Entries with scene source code
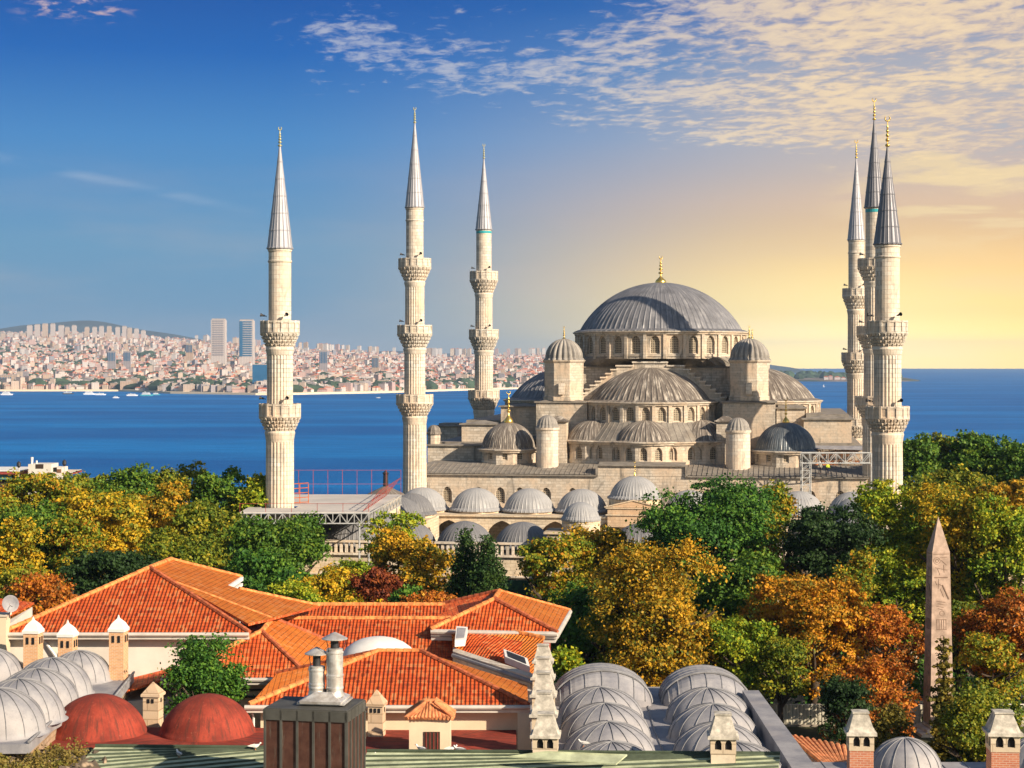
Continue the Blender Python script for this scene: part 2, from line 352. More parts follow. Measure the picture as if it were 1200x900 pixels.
# ================================================================== SETTING
SEA = -33.0
def sea_m(g, b):
    v = objc(g); s = g.n('ShaderNodeSeparateXYZ', {0: v}).outputs
    big = g.noise(g.xyz(g.m('MULTIPLY', s[0], .0016), g.m('MULTIPLY', s[1], .0050)), 1.0, 5, .6)
    mid = g.noise(g.xyz(g.m('MULTIPLY', s[0], .02), g.m('MULTIPLY', s[1], .06)), 1.0, 4, .6)
    fine = g.noise(g.xyz(g.m('MULTIPLY', s[0], .25), g.m('MULTIPLY', s[1], .25)), 1.0, 4, .7)
    c = g.mix(g.smooth(big, .35, .65), (.002,.10,.34,1), (.005,.18,.50,1))
    c = g.mix(g.m('MULTIPLY', g.smooth(mid, .4, .75), .5), c, (.001,.07,.28,1))
    c = g.mix(g.m('MULTIPLY', g.smooth(fine, .55, .75), .35), c, (.02,.20,.54,1))  # lighter flecks in the colour stand in for sparkle on the water
    setc(g, b, c); bump(g, b, g.m('ADD', fine, mid), 1.2, .9)
MT['sea'] = pm('sea_water', sea_m, .55, 0, .22)
m = MB(); n = 64
pts = [(-3000, 300), (3000, 300)]
ring = [(25000*math.sin(a), 25000*math.cos(a)) for a in [R_(-38+76*i/40) for i in range(41)]]
m.poly([(-3000, 300, 0), (3000, 300, 0)]+[(x, y, 0) for x, y in reversed(ring)])
tag(m.build('sea', MT['sea'], loc=(0, 0, SEA)), None, None, kind='structure')
def ground_m(g, b):
    v = objc(g); n = g.noise(v, .08, 5, .6); f = g.noise(v, 1.5, 5, .6)
    c = g.mix(g.smooth(n, .4, .6), (.045,.06,.02,1), (.10,.085,.06,1)); c = g.mix(g.m('MULTIPLY', f, .4), c, (.03,.03,.02,1)); setc(g, b, c)
MT['ground'] = pm('park_ground', ground_m, .95)
m = MB(); xs = [-900+60*i for i in range(31)]; ys = [-120, 0, 60, 120, 180, 240, 300, 350, 380, 410, 440, 470, 500, 540, 580]
gz = lambda y: 0 if y < 350 else -38*min(1, (y-350)/200)
for j in range(len(ys)-1):
    for i in range(30):
        a, b_, c, d = xs[i], xs[i+1], ys[j], ys[j+1]
        m.poly([(a, c, gz(c)), (b_, c, gz(c)), (b_, d, gz(d)), (a, d, gz(d))])
tag(m.build('ground', MT['ground']), None, None, kind='structure')
MT['asphalt'] = plain('asphalt', (.06,.058,.055), .9)
MT['paving'] = plain('paving_stone', (.30,.26,.21), .9)
m = MB(); m.box((40, 162, .004), (200, 16, .008)); tag(m.build('street', MT['asphalt']), None, None, kind='structure')
m = MB(); m.box((40, 172.5, .07), (200, 4, .14)); m.box((40, 151.5, .07), (200, 4.6, .14)); tag(m.build('pavement', MT['paving']), None, None, kind='structure')
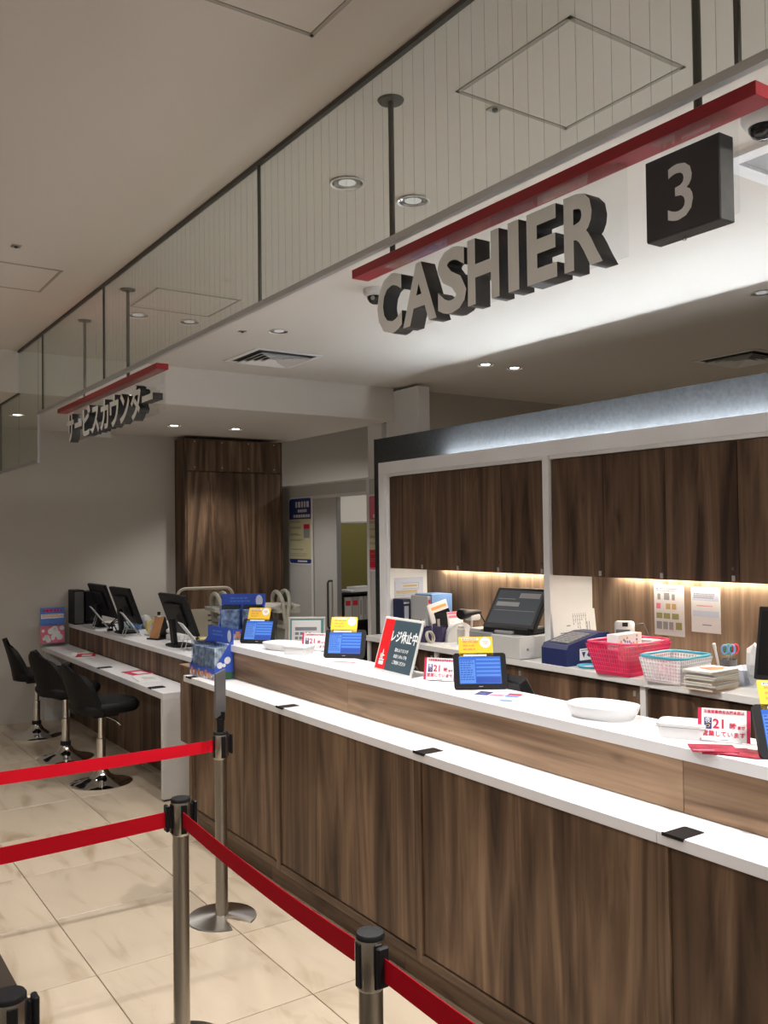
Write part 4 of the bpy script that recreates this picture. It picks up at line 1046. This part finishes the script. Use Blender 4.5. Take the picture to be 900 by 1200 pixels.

■ What you have to do
Reproduce each line exactly as it appears, omitting the pictures.

■ Solved problem
Continue the Blender Python script for this scene: part 2, from line 352. More parts follow. Measure the picture as if it were 1200x900 pixels.
# ================================================================== SETTING
SEA = -33.0
def sea_m(g, b):
    v = objc(g); s = g.n('ShaderNodeSeparateXYZ', {0: v}).outputs
    big = g.noise(g.xyz(g.m('MULTIPLY', s[0], .0016), g.m('MULTIPLY', s[1], .0050)), 1.0, 5, .6)
    mid = g.noise(g.xyz(g.m('MULTIPLY', s[0], .02), g.m('MULTIPLY', s[1], .06)), 1.0, 4, .6)
    fine = g.noise(g.xyz(g.m('MULTIPLY', s[0], .25), g.m('MULTIPLY', s[1], .25)), 1.0, 4, .7)
    c = g.mix(g.smooth(big, .35, .65), (.002,.10,.34,1), (.005,.18,.50,1))
    c = g.mix(g.m('MULTIPLY', g.smooth(mid, .4, .75), .5), c, (.001,.07,.28,1))
    c = g.mix(g.m('MULTIPLY', g.smooth(fine, .55, .75), .35), c, (.02,.20,.54,1))  # lighter flecks in the colour stand in for sparkle on the water
    setc(g, b, c); bump(g, b, g.m('ADD', fine, mid), 1.2, .9)
MT['sea'] = pm('sea_water', sea_m, .55, 0, .22)
m = MB(); n = 64
pts = [(-3000, 300), (3000, 300)]
ring = [(25000*math.sin(a), 25000*math.cos(a)) for a in [R_(-38+76*i/40) for i in range(41)]]
m.poly([(-3000, 300, 0), (3000, 300, 0)]+[(x, y, 0) for x, y in reversed(ring)])
tag(m.build('sea', MT['sea'], loc=(0, 0, SEA)), None, None, kind='structure')
def ground_m(g, b):
    v = objc(g); n = g.noise(v, .08, 5, .6); f = g.noise(v, 1.5, 5, .6)
    c = g.mix(g.smooth(n, .4, .6), (.045,.06,.02,1), (.10,.085,.06,1)); c = g.mix(g.m('MULTIPLY', f, .4), c, (.03,.03,.02,1)); setc(g, b, c)
MT['ground'] = pm('park_ground', ground_m, .95)
m = MB(); xs = [-900+60*i for i in range(31)]; ys = [-120, 0, 60, 120, 180, 240, 300, 350, 380, 410, 440, 470, 500, 540, 580]
gz = lambda y: 0 if y < 350 else -38*min(1, (y-350)/200)
for j in range(len(ys)-1):
    for i in range(30):
        a, b_, c, d = xs[i], xs[i+1], ys[j], ys[j+1]
        m.poly([(a, c, gz(c)), (b_, c, gz(c)), (b_, d, gz(d)), (a, d, gz(d))])
tag(m.build('ground', MT['ground']), None, None, kind='structure')
MT['asphalt'] = plain('asphalt', (.06,.058,.055), .9)
MT['paving'] = plain('paving_stone', (.30,.26,.21), .9)
m = MB(); m.box((40, 162, .004), (200, 16, .008)); tag(m.build('street', MT['asphalt']), None, None, kind='structure')
m = MB(); m.box((40, 172.5, .07), (200, 4, .14)); m.box((40, 151.5, .07), (200, 4.6, .14)); tag(m.build('pavement', MT['paving']), None, None, kind='structure')
Write part 4 of the bpy script that recreates this picture. It picks up at line 1046. This part finishes the script. Use Blender 4.5. Take the picture to be 900 by 1200 pixels.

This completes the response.